**GIVEN DATA**
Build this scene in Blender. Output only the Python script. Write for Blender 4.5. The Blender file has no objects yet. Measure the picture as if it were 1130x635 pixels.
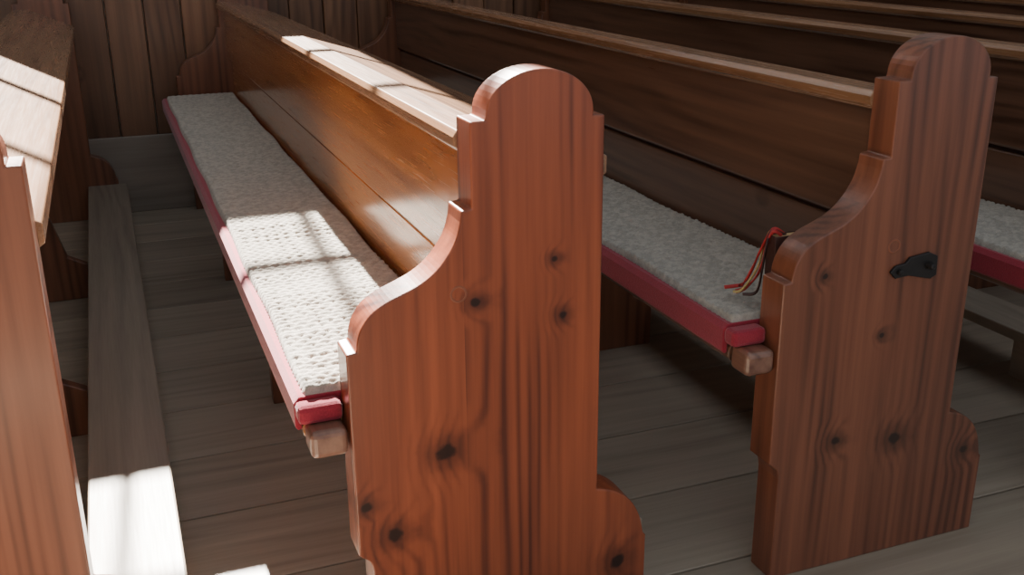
import bpy, bmesh, math, random
from mathutils import Vector, Matrix
random.seed(4)
S=bpy.context.scene
COL=S.collection

# ---------------------------------------------------------------- materials
def new_mat(name):
    m=bpy.data.materials.new(name); m.use_nodes=True
    nt=m.node_tree; b=nt.nodes['Principled BSDF']
    return m,nt,b
class N:
    def __init__(s,nt): s.nt=nt
    def math(s,op,a,b=None,c=None,clamp=False):
        n=s.nt.nodes.new('ShaderNodeMath'); n.operation=op; n.use_clamp=clamp
        for i,v in enumerate((a,b,c)):
            if v is None: continue
            if isinstance(v,(int,float)): n.inputs[i].default_value=v
            else: s.nt.links.new(v,n.inputs[i])
        return n.outputs[0]
    def comb(s,x,y,z):
        n=s.nt.nodes.new('ShaderNodeCombineXYZ')
        for i,v in enumerate((x,y,z)):
            if isinstance(v,(int,float)): n.inputs[i].default_value=v
            else: s.nt.links.new(v,n.inputs[i])
        return n.outputs[0]
    def noise(s,vec,scale,detail=3,rough=.5):
        n=s.nt.nodes.new('ShaderNodeTexNoise'); s.nt.links.new(vec,n.inputs['Vector'])
        n.inputs['Scale'].default_value=scale; n.inputs['Detail'].default_value=detail
        n.inputs['Roughness'].default_value=rough
        return n.outputs['Fac']
    def mix(s,f,a,b,mode='MIX'):
        n=s.nt.nodes.new('ShaderNodeMix'); n.data_type='RGBA'; n.blend_type=mode
        for k,v in ((0,f),(6,a),(7,b)):
            if isinstance(v,(int,float)): n.inputs[k].default_value=v
            elif isinstance(v,tuple): n.inputs[k].default_value=(*v,1)
            else: s.nt.links.new(v,n.inputs[k])
        return n.outputs[2]
    def rng(s,v,a,b,c=0,d=1):
        n=s.nt.nodes.new('ShaderNodeMapRange'); s.nt.links.new(v,n.inputs[0])
        n.interpolation_type='SMOOTHSTEP'
        for i,x in enumerate((a,b,c,d)): n.inputs[i+1].default_value=x
        return n.outputs[0]
def wood(name,grain,dark,light,ring=70,knots=(),rough=.38,coat=.35,rand_knots=True,board=None,seams=None,gloss=.5,kscale=2.6,kfrac=.5,wav=38.0,tonev=.35,rstr=.9,bk=1.3):
    m,nt,b=new_mat(name); q=N(nt)
    tc=nt.nodes.new('ShaderNodeTexCoord'); sp=nt.nodes.new('ShaderNodeSeparateXYZ')
    nt.links.new(tc.outputs['Object'],sp.inputs[0])
    o=[sp.outputs[0],sp.outputs[1],sp.outputs[2]]
    gi='XYZ'.index(grain); al=o[gi]; ac=[o[i] for i in range(3) if i!=gi]
    oi=nt.nodes.new('ShaderNodeObjectInfo')
    r=q.math('MULTIPLY',oi.outputs['Random'],17.0)
    tone=None
    if board:
        ax,w,off=board
        idx=q.math('FLOOR',q.math('DIVIDE',q.math('SUBTRACT',o['XYZ'.index(ax)],off),w))
        wn=nt.nodes.new('ShaderNodeTexWhiteNoise'); wn.noise_dimensions='1D'
        nt.links.new(idx,wn.inputs['W']); tone=wn.outputs['Value']
        r=q.math('ADD',r,q.math('MULTIPLY',tone,31.0))
    if seams:
        idx=0
        for sx in seams:
            st=q.math('GREATER_THAN',ac[0],sx)
            idx=q.math('ADD',idx,st)
        wn=nt.nodes.new('ShaderNodeTexWhiteNoise'); wn.noise_dimensions='1D'
        nt.links.new(q.math('ADD',idx,.37),wn.inputs['W']); tone=wn.outputs['Value']
        r=q.math('ADD',r,q.math('MULTIPLY',tone,31.0))
    a2=q.math('ADD',al,r)
    v1=q.comb(ac[0],ac[1],q.math('MULTIPLY',a2,.14))
    n1=q.noise(v1,4.2,2,.45)
    swirl=None; kmask=None; halo=None
    def addk(d,rad):
        nonlocal swirl,kmask,halo
        s_=q.rng(d,0,rad*5.0,1,0); k_=q.rng(d,rad*.45,rad*.95,1,0); h_=q.rng(d,rad*.7,rad*2.8,1,0)
        swirl=s_ if swirl is None else q.math('MAXIMUM',swirl,s_)
        kmask=k_ if kmask is None else q.math('MAXIMUM',kmask,k_)
        halo=h_ if halo is None else q.math('MAXIMUM',halo,h_)
    for (kx,kz,kr) in knots:
        dx=q.math('SUBTRACT',ac[0],kx); dz=q.math('MULTIPLY',q.math('SUBTRACT',al,kz),1.1)
        d=q.math('SQRT',q.math('ADD',q.math('MULTIPLY',dx,dx),q.math('MULTIPLY',dz,dz)))
        d=q.math('ADD',d,q.math('MULTIPLY',q.math('SUBTRACT',q.noise(tc.outputs['Object'],55,3),.5),kr*1.0))
        addk(d,kr)
    if rand_knots:
        vo=nt.nodes.new('ShaderNodeTexVoronoi'); vo.voronoi_dimensions='3D'
        nt.links.new(q.comb(ac[0],ac[1],q.math('MULTIPLY',a2,.7)),vo.inputs['Vector'])
        vo.inputs['Scale'].default_value=kscale
        sc=nt.nodes.new('ShaderNodeSeparateColor'); nt.links.new(vo.outputs['Color'],sc.inputs[0])
        kill=q.math('MULTIPLY',q.math('LESS_THAN',sc.outputs[0],1-kfrac),5.0)
        addk(q.math('ADD',vo.outputs['Distance'],kill),.03)
    ph=q.math('MULTIPLY',q.math('ADD',ac[0],q.math('MULTIPLY',ac[1],.7)),ring)
    ph=q.math('ADD',ph,q.math('MULTIPLY',n1,wav))
    if swirl is not None: ph=q.math('ADD',ph,q.math('MULTIPLY',swirl,9.0))
    w=q.math('MULTIPLY_ADD',q.math('SINE',ph),.5,.5)
    w=q.math('POWER',w,2.0)
    rs=q.rng(q.noise(v1,11,2),.36,.68,.08,1.0)     # ring contrast varies over the board
    if swirl is not None: rs=q.math('MAXIMUM',rs,q.math('MULTIPLY',swirl,.8))
    vf=q.comb(ac[0],ac[1],q.math('MULTIPLY',a2,.03))
    fib=q.noise(vf,240,3,.6)
    band=q.noise(vf,38,2,.6)
    big=q.noise(v1,2.2,2)
    f=q.math('MULTIPLY_ADD',q.math('MULTIPLY',w,rs),.65*rstr,q.math('MULTIPLY',fib,.30))
    f=q.math('ADD',f,q.math('MULTIPLY_ADD',band,bk,.11-.5*bk))
    f=q.math('ADD',f,q.math('MULTIPLY_ADD',big,1.2,-.53),clamp=True)
    col=q.mix(f,light,dark)
    if tone is not None:
        tn=q.math('MULTIPLY_ADD',tone,tonev,1-tonev*.5)
        col=q.mix(1.0,col,q.comb(tn,tn,tn),'MULTIPLY')
    if halo is not None:
        col=q.mix(q.math('MULTIPLY',halo,.6),col,tuple(c*.6 for c in dark))
        col=q.mix(q.math('MULTIPLY',kmask,.92),col,tuple(c*.15 for c in dark))
    nt.links.new(col,b.inputs['Base Color'])
    rr=q.math('MULTIPLY_ADD',fib,.2,rough-.1)
    nt.links.new(rr,b.inputs['Roughness'])
    b.inputs['Specular IOR Level'].default_value=gloss
    b.inputs['Coat Weight'].default_value=coat; b.inputs['Coat Roughness'].default_value=.18
    bp=nt.nodes.new('ShaderNodeBump'); bp.inputs['Strength'].default_value=.1; bp.inputs['Distance'].default_value=.001
    nt.links.new(fib,bp.inputs['Height']); nt.links.new(bp.outputs[0],b.inputs['Normal'])
    return m
def plain(name,col,rough=.6,metal=0,nscale=40,var=.25,bump=.2,sheen=0,big=0):
    m,nt,b=new_mat(name); q=N(nt)
    tc=nt.nodes.new('ShaderNodeTexCoord')
    n=q.noise(tc.outputs['Object'],nscale,4)
    c=q.mix(n,tuple(x*(1-var) for x in col),tuple(min(1,x*(1+var)) for x in col))
    if big:
        n2=q.rng(q.noise(tc.outputs['Object'],big,3),.35,.65,.82,1.08)
        c=q.mix(1.0,c,q.comb(n2,n2,n2),'MULTIPLY')
    nt.links.new(c,b.inputs['Base Color']); b.inputs['Roughness'].default_value=rough
    b.inputs['Metallic'].default_value=metal; b.inputs['Sheen Weight'].default_value=sheen
    bp=nt.nodes.new('ShaderNodeBump'); bp.inputs['Strength'].default_value=bump; bp.inputs['Distance'].default_value=.002
    nt.links.new(n,bp.inputs['Height']); nt.links.new(bp.outputs[0],b.inputs['Normal'])
    return m

RD=(.10,.022,.011); RL=(.36,.088,.036)
KA=[(.478,.652,.011),(.425,.405,.021),(.335,.275,.017),(.292,.335,.012),(.735,.125,.019),(.610,.705,.008),(.625,.61,.010)]
M_endA=wood('varnished_pine_end_a','Z',RD,RL,ring=260,knots=KA,rand_knots=False,seams=[.46],coat=.45)
M_endB=wood('varnished_pine_end_b','Z',(.10,.032,.018),(.30,.10,.052),ring=260,knots=[(.36,.60,.008),(.42,.27,.013),(.56,.25,.019),(.74,.19,.013),(.50,.47,.008)],rand_knots=False,seams=[.43,.60],coat=.45)
M_end=wood('varnished_pine_end','Z',(.09,.03,.015),(.26,.098,.048),ring=180,kscale=3)
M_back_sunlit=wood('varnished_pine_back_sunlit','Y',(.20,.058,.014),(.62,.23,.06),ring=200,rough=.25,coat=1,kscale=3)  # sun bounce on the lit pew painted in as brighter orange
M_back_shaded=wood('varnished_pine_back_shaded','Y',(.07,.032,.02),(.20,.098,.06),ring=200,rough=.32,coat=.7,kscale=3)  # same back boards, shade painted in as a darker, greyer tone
M_rail=wood('varnished_pine_rail','Y',(.18,.08,.04),(.44,.23,.12),ring=240,rough=.26,coat=.8,rand_knots=False)
M_lip=wood('pine_seat_edge','Y',(.15,.06,.04),(.36,.18,.12),ring=220,rough=.35,coat=.6,rand_knots=False)
M_plank=wood('worn_pine_footrest','Y',(.21,.165,.125),(.46,.37,.285),ring=110,rough=.5,coat=.05,kscale=2.2,rstr=.5,bk=.8)
M_floor=wood('worn_pine_floor','X',(.25,.195,.145),(.55,.45,.345),ring=80,rough=.46,coat=.12,board=('Y',.28,.085),kscale=2.4,kfrac=.6,tonev=.4,rstr=.45,bk=.7)
M_wall=wood('pine_wall_panelling','Z',(.095,.04,.02),(.26,.12,.06),ring=110,rough=.45,coat=.2,board=('X',.155,.02),kscale=3.5,tonev=.5)
M_base=wood('pale_pine_plinth','X',(.22,.19,.16),(.42,.35,.29),ring=100,rough=.55,coat=0,kscale=2,rstr=.5,bk=.8)
M_wool=plain('undyed_wool',(.49,.435,.37),rough=.95,nscale=400,var=.3,bump=.6,sheen=.1,big=60)
M_red=plain('red_felt',(.36,.02,.042),rough=.95,nscale=350,var=.35,bump=.5,sheen=.3)
M_iron=plain('wrought_iron',(.05,.045,.045),rough=.4,metal=.7)
M_plaster=plain('plaster',(.6,.57,.52),rough=.9,nscale=20,var=.06)
M_cover=plain('dark_leather',(.07,.03,.025),rough=.5,nscale=120)
M_paper=plain('book_pages',(.55,.36,.18),rough=.8,nscale=200)
M_ribbon=plain('red_ribbon',(.5,.03,.03),rough=.6)
M_ribbong=plain('gold_ribbon',(.5,.36,.14),rough=.6)

# ---------------------------------------------------------------- mesh helpers
def obj_from_bm(name,bm,mat,parent=None,bevel=0,seg=2,smooth=False):
    me=bpy.data.meshes.new(name); bmesh.ops.recalc_face_normals(bm,faces=bm.faces); bm.to_mesh(me); bm.free()
    o=bpy.data.objects.new(name,me); COL.objects.link(o)
    for mm in (mat if isinstance(mat,(list,tuple)) else [mat]): me.materials.append(mm)
    if parent: o.parent=parent
    if smooth:
        for p in me.polygons: p.use_smooth=True
    if bevel:
        md=o.modifiers.new('bev','BEVEL'); md.width=bevel; md.segments=seg; md.limit_method='ANGLE'; md.angle_limit=math.radians(50)
    return o
def bm_box(bm,x0,x1,y0,y1,z0,z1,mi=0):
    vs=[bm.verts.new((x,y,z)) for x in (x0,x1) for y in (y0,y1) for z in (z0,z1)]
    for f in ((0,1,3,2),(4,6,7,5),(0,4,5,1),(2,3,7,6),(0,2,6,4),(1,5,7,3)):
        fc=bm.faces.new([vs[i] for i in f]); fc.material_index=mi
def box(name,b,mat,parent=None,bevel=.003,seg=2):
    bm=bmesh.new(); bm_box(bm,*b); return obj_from_bm(name,bm,mat,parent,bevel,seg)
def extr_y(name,pts,y0,y1,mat,parent=None,bevel=.003,seg=2):
    bm=bmesh.new()
    a=[bm.verts.new((x,y0,z)) for x,z in pts]; c=[bm.verts.new((x,y1,z)) for x,z in pts]
    bm.faces.new(a); bm.faces.new(c[::-1]); n=len(pts)
    for i in range(n): bm.faces.new((a[i],c[i],c[(i+1)%n],a[(i+1)%n]))
    return obj_from_bm(name,bm,mat,parent,bevel,seg)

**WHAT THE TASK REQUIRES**
Copy out every line with the word "objects".

**TASK RESULT**
Build this scene in Blender. Output only the Python script. Write for Blender 4.5. The Blender file has no objects yet. Measure the picture as if it were 1130x635 pixels.
    o=bpy.data.objects.new(name,me); COL.objects.link(o)